Fill your gas tank.  We’re all advised to keep the tank full for any emergency, and the inability to buy more is about as urgent as it gets.  You don’t want to head to an interview or, God forbid, the ER, and realize the gas gauge is on “E.” 

Follow Grandma’s advice and always have a little black dress on hand (for you guys, that would translate into a button-down shirt and tie, preferably with dress slacks).  Don’t forget nylons and heels.  You really don’t want to show up for a job interview dressed in blue jeans, work boots, and a t-shirt, and you don’t want to call the electric company and tell them you can’t pay your bill because you spent that money on a new wardrobe.

Buy several cookbooks.  Not the fancy ones using bay scallops, escargot, and spun sugar, but the ones published by your local church, a good old Betty Crocker, or better yet – one from the Depression or war years.  You may not need to know how to make a squirrel casserole for 12 people, but knowing how to bake cakes with nothing but flour, water, and a magic wand is a good skill to learn.  Be willing to experiment with new dishes and adapt the recipes to the foods you have on hand.  My daughter’s a food major, so we made good use of the African and Indian cookbooks she’d collected.  They use a lot of lentils, rice, split peas, and root vegetables, all of which we had.  Now is not the time to follow a traditional American meal plan.

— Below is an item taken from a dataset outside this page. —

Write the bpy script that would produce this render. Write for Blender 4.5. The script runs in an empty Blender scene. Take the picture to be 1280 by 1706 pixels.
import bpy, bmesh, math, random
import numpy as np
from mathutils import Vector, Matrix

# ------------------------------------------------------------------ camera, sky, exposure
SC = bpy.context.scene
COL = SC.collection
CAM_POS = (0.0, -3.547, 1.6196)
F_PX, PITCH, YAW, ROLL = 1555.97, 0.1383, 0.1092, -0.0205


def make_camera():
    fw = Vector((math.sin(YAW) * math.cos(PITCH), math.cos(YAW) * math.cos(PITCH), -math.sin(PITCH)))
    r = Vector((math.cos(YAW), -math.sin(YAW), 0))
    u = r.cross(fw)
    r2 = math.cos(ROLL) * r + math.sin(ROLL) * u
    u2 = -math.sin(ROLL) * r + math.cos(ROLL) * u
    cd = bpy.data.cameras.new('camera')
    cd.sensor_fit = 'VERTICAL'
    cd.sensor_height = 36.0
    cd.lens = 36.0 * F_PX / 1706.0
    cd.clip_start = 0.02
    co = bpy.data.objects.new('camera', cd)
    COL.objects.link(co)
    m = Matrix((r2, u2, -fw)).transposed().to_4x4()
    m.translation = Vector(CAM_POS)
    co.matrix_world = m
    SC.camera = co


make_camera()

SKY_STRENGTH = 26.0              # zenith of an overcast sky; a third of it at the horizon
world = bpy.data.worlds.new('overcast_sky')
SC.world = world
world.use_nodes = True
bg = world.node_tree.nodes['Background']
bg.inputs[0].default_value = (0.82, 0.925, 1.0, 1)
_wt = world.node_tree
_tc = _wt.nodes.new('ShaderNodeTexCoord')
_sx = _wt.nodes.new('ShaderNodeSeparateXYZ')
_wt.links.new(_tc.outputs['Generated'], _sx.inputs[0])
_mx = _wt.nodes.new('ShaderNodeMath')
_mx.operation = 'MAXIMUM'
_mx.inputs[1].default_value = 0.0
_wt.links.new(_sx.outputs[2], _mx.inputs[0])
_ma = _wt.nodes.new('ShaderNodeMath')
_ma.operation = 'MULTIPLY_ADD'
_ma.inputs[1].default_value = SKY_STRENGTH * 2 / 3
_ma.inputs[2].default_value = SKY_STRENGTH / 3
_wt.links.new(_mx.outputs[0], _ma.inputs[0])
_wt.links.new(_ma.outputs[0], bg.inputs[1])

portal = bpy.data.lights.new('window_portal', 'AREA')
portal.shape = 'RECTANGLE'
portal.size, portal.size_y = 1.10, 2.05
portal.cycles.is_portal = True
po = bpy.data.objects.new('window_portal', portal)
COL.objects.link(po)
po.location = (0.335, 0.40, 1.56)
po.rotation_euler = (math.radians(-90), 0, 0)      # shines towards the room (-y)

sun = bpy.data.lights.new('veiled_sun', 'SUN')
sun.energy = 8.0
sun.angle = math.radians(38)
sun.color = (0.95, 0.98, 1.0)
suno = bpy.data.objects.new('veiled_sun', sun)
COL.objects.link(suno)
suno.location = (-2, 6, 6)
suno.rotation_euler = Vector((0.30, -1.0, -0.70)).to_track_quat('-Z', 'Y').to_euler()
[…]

After all that:  Take time to relax.  Keep to your old schedule.  If you’re used to going to bed early and getting up in the wee hours, keep doing it.  Renew your acquaintance with old hobbies.  Finish reading that book that’s gathering dust on your nightstand.  Call an old friend.  Bake cookies with the kids like you did when they were little.  Make sure you argue over who gets to lick the spoon.  Dance in the rain.  Volunteer at the local soup kitchen to remind yourself that you still have a good life.  And always remember – “This too shall pass.”